[BEGIN]

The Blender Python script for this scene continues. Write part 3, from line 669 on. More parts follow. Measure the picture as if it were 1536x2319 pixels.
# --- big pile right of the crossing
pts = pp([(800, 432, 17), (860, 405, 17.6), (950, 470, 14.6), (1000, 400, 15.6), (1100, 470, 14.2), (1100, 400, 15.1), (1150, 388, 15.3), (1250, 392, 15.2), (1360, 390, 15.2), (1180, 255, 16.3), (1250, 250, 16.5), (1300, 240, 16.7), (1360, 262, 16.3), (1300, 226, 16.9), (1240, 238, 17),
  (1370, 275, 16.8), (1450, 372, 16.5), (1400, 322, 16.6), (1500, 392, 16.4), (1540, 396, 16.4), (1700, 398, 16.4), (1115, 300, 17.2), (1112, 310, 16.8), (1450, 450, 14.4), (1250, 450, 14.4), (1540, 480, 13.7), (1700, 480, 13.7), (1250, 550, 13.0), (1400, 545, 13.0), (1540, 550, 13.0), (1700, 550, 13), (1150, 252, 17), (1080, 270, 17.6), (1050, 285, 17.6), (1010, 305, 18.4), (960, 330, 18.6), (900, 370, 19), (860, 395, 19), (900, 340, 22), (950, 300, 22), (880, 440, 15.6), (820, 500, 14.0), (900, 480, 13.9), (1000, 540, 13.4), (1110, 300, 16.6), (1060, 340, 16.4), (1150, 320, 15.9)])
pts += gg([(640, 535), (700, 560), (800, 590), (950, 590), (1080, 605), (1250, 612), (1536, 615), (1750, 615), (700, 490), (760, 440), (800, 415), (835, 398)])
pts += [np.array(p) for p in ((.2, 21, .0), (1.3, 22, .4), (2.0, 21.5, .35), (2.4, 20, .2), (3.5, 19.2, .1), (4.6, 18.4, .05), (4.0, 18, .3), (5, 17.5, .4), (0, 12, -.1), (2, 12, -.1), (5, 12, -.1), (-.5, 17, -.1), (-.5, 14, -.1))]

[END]

- **EXERCISE OBJECTIVE**
Copy each line of the data exactly, leaving nothing out.

- **EXPECTED OUTPUT**
The Blender Python script for this scene continues. Write part 3, from line 669 on. More parts follow. Measure the picture as if it were 1536x2319 pixels.
# --- big pile right of the crossing
pts = pp([(800, 432, 17), (860, 405, 17.6), (950, 470, 14.6), (1000, 400, 15.6), (1100, 470, 14.2), (1100, 400, 15.1), (1150, 388, 15.3), (1250, 392, 15.2), (1360, 390, 15.2), (1180, 255, 16.3), (1250, 250, 16.5), (1300, 240, 16.7), (1360, 262, 16.3), (1300, 226, 16.9), (1240, 238, 17),
  (1370, 275, 16.8), (1450, 372, 16.5), (1400, 322, 16.6), (1500, 392, 16.4), (1540, 396, 16.4), (1700, 398, 16.4), (1115, 300, 17.2), (1112, 310, 16.8), (1450, 450, 14.4), (1250, 450, 14.4), (1540, 480, 13.7), (1700, 480, 13.7), (1250, 550, 13.0), (1400, 545, 13.0), (1540, 550, 13.0), (1700, 550, 13), (1150, 252, 17), (1080, 270, 17.6), (1050, 285, 17.6), (1010, 305, 18.4), (960, 330, 18.6), (900, 370, 19), (860, 395, 19), (900, 340, 22), (950, 300, 22), (880, 440, 15.6), (820, 500, 14.0), (900, 480, 13.9), (1000, 540, 13.4), (1110, 300, 16.6), (1060, 340, 16.4), (1150, 320, 15.9)])
pts += gg([(640, 535), (700, 560), (800, 590), (950, 590), (1080, 605), (1250, 612), (1536, 615), (1750, 615), (700, 490), (760, 440), (800, 415), (835, 398)])
pts += [np.array(p) for p in ((.2, 21, .0), (1.3, 22, .4), (2.0, 21.5, .35), (2.4, 20, .2), (3.5, 19.2, .1), (4.6, 18.4, .05), (4.0, 18, .3), (5, 17.5, .4), (0, 12, -.1), (2, 12, -.1), (5, 12, -.1), (-.5, 17, -.1), (-.5, 14, -.1))]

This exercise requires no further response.